On Friday, Attorney General Eric Holder issued a new set of guidelines designed to make it harder for law enforcement officials to seize the records of journalists:
Among other things, the rules create a presumption that prosecutors generally will provide advance notice to the news media when seeking to obtain their communications records….The rules also address a law forbidding search warrants for journalists’ work materials, except when the reporter is a criminal suspect. It says that the exception cannot be invoked for conduct based on “ordinary news-gathering activities.”
….The rules cover grand jury subpoenas used in criminal investigations. They exempt wiretap and search warrants obtained under the Foreign Intelligence Surveillance Act and “national security letters,” a kind of administrative subpoena used to obtain records about communications in terrorism and counterespionage investigations.

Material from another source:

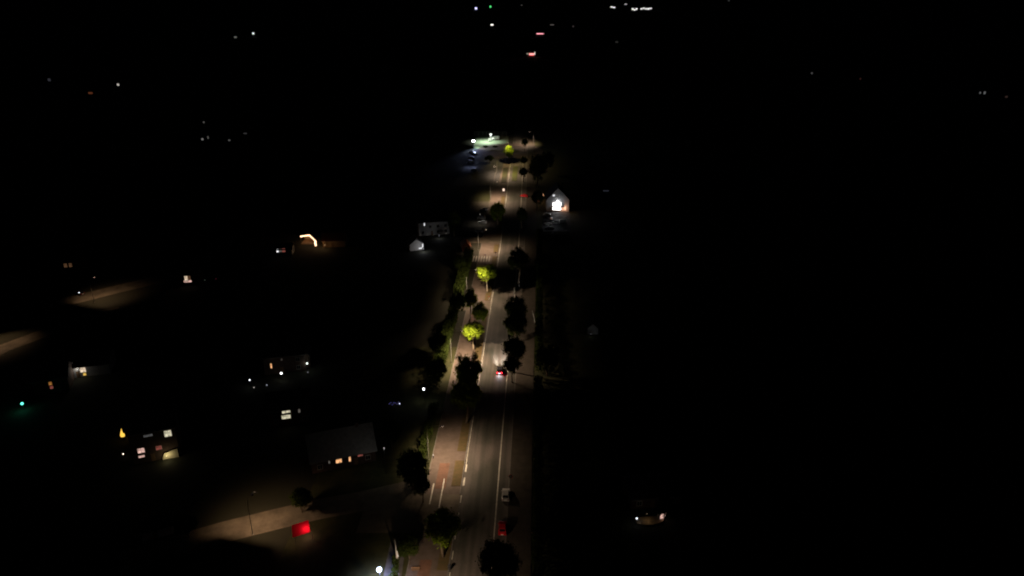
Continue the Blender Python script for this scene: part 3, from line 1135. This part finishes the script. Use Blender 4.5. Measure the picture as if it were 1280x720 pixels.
globe(27.5, 504.5, 2.0, .36, (.12, 1, .68), 2.6, 60, 'teal green garden lamp at the far left')
globe(73, 455, 2.4, .1, (1, .95, .95), .6, 25, 'weak lamp on the wall left of the long low building')
house('distant dark house with two small peach windows', 86, 341, 10, 8, 5.0, 2.6, R(10), BROWNBRICK, TILE, lit=[(81.9, 331.8, 1.2, 1.6, 'dimbrown'), (88, 331.4, 1.1, 1.6, 'dimbrown')], storeys=2, dark=False)
globe(98.8, 365.8, 1.6, .2, (.9, .92, 1), 2, 0, 'tiny white light beside the car on the estate street')
house('small house with a pinkish lit doorway in the dark', 236, 357, 8, 7, 4.6, 2.4, R(8), BROWNBRICK, TILE, lit=[(232.6, 348.2, 1.1, 2.2, 'warmwhite'), (236.3, 346.8, 1.0, 2.0, 'dimbrown'), (234.5, 351.6, 2.9, .8, 'pink')], storeys=1, dark=False, door=False)
globe(256, 350, 1.5, .16, (.8, 1, .8), .08, 0, 'very faint greenish garden light right of the pink doorway')
globe(270, 348.5, 1.5, .3, (.7, .1, .2), .03, 0, 'very faint reddish garden light right of the pink doorway')
house('garage with one white and one red lamp-lit opening', 352, 320, 9, 6, 3.0, 1.6, R(6), GREYR, TILE, lit=[(347.0, 313.3, .9, 1.5, 'white'), (350.8, 313, 1.0, 1.4, 'dim'), (354.6, 312.8, 1.3, 1.7, 'dimred')], storeys=1, dark=False, door=False, chimney=False)

# pavilion with a glowing strip along its eaves
pv = empty('garden_pavilion', at(385, 309.5), 0, 'open garden pavilion outlined with warm glowing strip lights', 'pavilion')
pb = at(385, 309.5)
zt = 3.4


def loc(px, py, z):
    return at(px, py, z) - pb


ln = [loc(375.5, 295.6, zt), loc(380, 295, zt), loc(386.8, 294, zt), loc(391, 297.8, zt), loc(394.2, 301.2, zt)]
ln2 = ln[-1].copy()
end = Vector((ln2.x, ln2.y - .05, 1.1))
st = MB().tube([p + Vector((0, 0, .06 * (k % 2))) for k, p in enumerate(ln)], [.36, .30, .38, .33, .40], 6)
st.tube([ln[-1], ln[-1] + Vector((-.1, -.1, -1.0)), end], [.36, .44, .36], 6)
st.build('glow_strip', glow('eave_strip', (1, .62, .36), 3.0), pv)
roofp = [(p.x, p.y) for p in ln] + [(ln[-1].x, ln[0].y + 7.5), (ln[0].x, ln[0].y + 7.5)]
MB().prism(roofp, zt + .3, zt + .5, 'z').build('roof', TILE, pv)
bx0, bx1, byy = ln[0].x, ln[2].x, ln[2].y + 1.0
MB().box(bx0, byy + 3, 0, bx1 + 1.6, byy + 3.2, zt + .29).build('back_wall', mat('warm_plaster', (.5, .36, .22), .85, .15, 1), pv)
for p in (ln[0], ln[2], ln[4]):
    MB().tube([(p.x, p.y + .4, 0), (p.x, p.y + .4, zt + .29)], .08, 6).build('post', WOOD, pv)
mb = MB()
mb.box(bx0, ln[2].y - 3, .0, bx1 + 2, byy + 2.99, .12)
mb.build('deck', WOOD, pv)
light('POINT', ((bx0 + bx1) / 2, byy + .6, 2.6), 90, (1, .55, .25), pv, size=.2)
light('POINT', (ln[-1].x + 1.5, ln[-1].y - .6, 2.2), 60, (1, .55, .25), pv, size=.2)
house('low warm-lit building right of the pavilion', 418, 309, 10, 7, 3.2, 2.4, R(6), mat('ochre_render', (.30, .20, .11), .85, .15, 1), TILER, storeys=1, dark=False, chimney=False)
globe(406, 306, 2.2, .12, (1, .6, .3), 1, 70, 'small warm lamp between the pavilion and the low building')

# red canopy lit from within, near the lit side street
FABRIC = bpy.data.materials.new('red_translucent_fabric')
FABRIC.use_nodes = True
_n = FABRIC.node_tree
_n.nodes.clear()
_o = _n.nodes.new('ShaderNodeOutputMaterial')
_t = _n.nodes.new('ShaderNodeBsdfTranslucent')
_t.inputs['Color'].default_value = (.75, .01, .03, 1)
_d = _n.nodes.new('ShaderNodeBsdfDiffuse')
_d.inputs['Color'].default_value = (.55, .02, .03, 1)
_m = _n.nodes.new('ShaderNodeMixShader')
_m.inputs[0].default_value = .35
_n.links.new(_t.outputs[0], _m.inputs[1])
_n.links.new(_d.outputs[0], _m.inputs[2])
_n.links.new(_m.outputs[0], _o.inputs['Surface'])
cp = empty('canopy_tent', at(379, 674), R(28), 'small canopy tent with glowing red slanting roof beside the side street', 'tent')
hw = 1.75
_mb = MB()
_mb.quad((-hw - .5, -1.1, 2.2), (hw - .3, -1.1, 2.2), (hw + .1, 1.6, 3.2), (-hw, 1.6, 3.2))
_mb.build('roof_sheet', FABRIC, cp)
for u in (-hw, hw):
    MB().tube([(u, -1.05, 0), (u, -1.05, 2.2)], .04, 6).build('post', STEEL, cp)
    MB().tube([(u, 1.55, 0), (u, 1.55, 3.2)], .04, 6).build('post', STEEL, cp)
light('POINT', (.9, .1, 1.75), 120, (1, .5, .45), cp, size=.3)
MB().ball((.9, .1, 1.9), .08, 8, 5).build('hanging_bulb', glow('bulb_red', (1, .4, .3), 3), cp)
# pale low wall and kiosk by the same street
house('dim shed wall at the west end of the lit side street', 198, 672, 6, 4, 2.6, 1.4, R(24), GREYR, TILE, storeys=1, dark=False, chimney=False)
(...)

But Marcy Wheeler points out that most of the DOJ leak investigations that prompted media outrage last year and led to these new rules are, in fact, related to national security. And NSLs have the least oversight of any form of subpoena: they can be issued by just about anyone, and require no approval from a court.
Does this mean, as Wheeler pungently puts it, that these new guidelines are “worth approximately shit” in any leak investigation that’s actually likely to take place? I’m not sure about that. You can’t get a wiretap with an NSL, for example. Still, it certainly seems to be a Mack-truck-sized loophole in these new rules. There’s less here than meets the eye.